|

Emine Erdoğan vali eşlerini ağırladı

Cumhurbaşkanı Erdoğan'ın eşi Emine Erdoğan, Avrupa'daki yurttaşlardan anne babalarını kaybetmiş, kimsesiz kalmış çocuklara sahip çıkmalarını istedi.

Yeni Şafak
16:26 - 25/02/2015 Çarşamba
Güncelleme: 14:30 - 25/02/2015 Çarşamba
AA

Cumhurbaşkanı Recep Tayyip Erdoğan'ın eşi Emine Erdoğan, 2012'den itibaren himayesinde gerçekleşen Gönül Elçileri Projesi kapsamında 81 ilden gelen vali eşlerine Cumhurbaşkanlığı Sarayı'nda öğle yemeği verdi.


Erdoğan, konuşmasına, "81 ilimizden buraya, ülkemizin kalbi Ankara'ya, milletin sarayına hepiniz hoş geldiniz. Sizleri burada misafir etmekten duyduğum memnuniyeti, öncelikle ifade etmek istiyorum" sözleriyle başladı.


Gönül elçileriyle ilk buluşmayı Aralık 2012'de yine Ankara'da gerçekleştirdiklerini belirten Erdoğan, "O zaman sizlerle kutsal bir vazifeye, korunmaya muhtaç çocuklarımıza kol kanat germeye, onları koruyucu ailelerle buluşturmaya niyetlenmiştik. O günden bugüne sizler köprü oldunuz, kimsesiz çocuklarımız sıcak yuvalar buldu, nice aile yeni evlatlara kavuştu" ifadelerini kullandı.


Öncelikle Aile ve Sosyal Politikalar Bakanlığına, valilere ve gönül elçilerine bu özverili çalışmaları için teşekkür eden Erdoğan, gerek bir önceki Aile ve Sosyal Politikalar Bakanı Fatma Şahin gerekse şimdiki Bakan Ayşenur İslam'ın projeye sahip çıktığını, bu işe gönül verdiğini belirtti.


"Bu çocuklarımızın hayatı bambaşka olacaktı" 

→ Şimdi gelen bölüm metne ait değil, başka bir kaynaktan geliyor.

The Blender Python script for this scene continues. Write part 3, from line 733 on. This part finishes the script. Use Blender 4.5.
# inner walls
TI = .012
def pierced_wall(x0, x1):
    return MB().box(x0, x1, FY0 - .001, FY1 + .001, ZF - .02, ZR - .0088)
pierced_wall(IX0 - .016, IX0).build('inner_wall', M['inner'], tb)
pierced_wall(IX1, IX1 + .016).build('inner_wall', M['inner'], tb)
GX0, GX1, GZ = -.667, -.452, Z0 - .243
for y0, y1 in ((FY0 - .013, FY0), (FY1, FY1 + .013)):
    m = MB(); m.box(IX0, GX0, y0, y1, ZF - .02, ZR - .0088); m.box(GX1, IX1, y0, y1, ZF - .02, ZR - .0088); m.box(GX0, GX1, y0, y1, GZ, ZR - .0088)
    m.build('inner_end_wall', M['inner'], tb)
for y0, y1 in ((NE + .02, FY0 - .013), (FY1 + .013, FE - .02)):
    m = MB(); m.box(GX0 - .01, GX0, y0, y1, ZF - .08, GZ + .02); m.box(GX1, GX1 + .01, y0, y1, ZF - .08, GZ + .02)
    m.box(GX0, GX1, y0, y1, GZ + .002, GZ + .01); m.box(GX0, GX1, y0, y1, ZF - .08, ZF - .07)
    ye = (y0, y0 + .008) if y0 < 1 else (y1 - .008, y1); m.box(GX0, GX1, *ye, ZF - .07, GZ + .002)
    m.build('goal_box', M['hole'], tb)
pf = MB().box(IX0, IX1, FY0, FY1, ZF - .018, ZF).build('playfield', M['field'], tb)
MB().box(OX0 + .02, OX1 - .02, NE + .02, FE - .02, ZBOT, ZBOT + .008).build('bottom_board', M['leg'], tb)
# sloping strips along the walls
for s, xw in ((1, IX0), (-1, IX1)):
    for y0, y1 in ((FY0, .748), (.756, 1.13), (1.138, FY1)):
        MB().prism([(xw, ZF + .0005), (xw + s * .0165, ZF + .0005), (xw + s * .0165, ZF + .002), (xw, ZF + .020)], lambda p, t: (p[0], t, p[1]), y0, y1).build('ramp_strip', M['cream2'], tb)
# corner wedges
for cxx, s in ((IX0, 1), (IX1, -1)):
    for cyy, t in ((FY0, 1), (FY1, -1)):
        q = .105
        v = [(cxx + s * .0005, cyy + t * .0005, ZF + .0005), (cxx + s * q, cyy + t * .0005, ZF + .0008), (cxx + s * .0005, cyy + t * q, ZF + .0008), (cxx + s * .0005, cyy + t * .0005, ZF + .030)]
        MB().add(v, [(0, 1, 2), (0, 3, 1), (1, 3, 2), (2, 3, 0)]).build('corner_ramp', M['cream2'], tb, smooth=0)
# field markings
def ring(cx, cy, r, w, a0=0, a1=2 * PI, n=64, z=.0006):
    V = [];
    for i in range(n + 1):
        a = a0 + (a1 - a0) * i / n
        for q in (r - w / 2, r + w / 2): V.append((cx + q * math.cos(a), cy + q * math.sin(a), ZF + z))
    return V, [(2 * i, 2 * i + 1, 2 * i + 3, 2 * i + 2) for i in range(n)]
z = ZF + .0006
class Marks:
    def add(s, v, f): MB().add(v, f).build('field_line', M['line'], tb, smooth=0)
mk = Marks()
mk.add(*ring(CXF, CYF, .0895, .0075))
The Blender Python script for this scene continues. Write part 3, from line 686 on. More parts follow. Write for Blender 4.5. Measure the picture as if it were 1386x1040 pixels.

Emine Erdoğan, 4 bin 109 çocuğun, 3 bin 354 koruyucu ailenin himayesi altına girdiğine işaret ederek, şunları kaydetti:


"Şayet gönül elçiliği projemiz hayata geçmemiş olsaydı, bu çocuklarımızın hayatı bambaşka olacak, şefkat ve merhamete susamış bireyler olarak huzur ve güven duygusunun eksikliğini hissederek topluma karışacaklardı. Sonrası malum, travmalar, girilmemesi gereken yollar ve nice toplumsal sorunun kaynağı haline gelmek gibi problemler. Gönül elçiliği yaparak onları sıcak yuvalara yerleştirmek yanında geleceklerin de teminat altına aldınız. Sizleri bu çabalarınızdan dolayı yürekten kutluyorum."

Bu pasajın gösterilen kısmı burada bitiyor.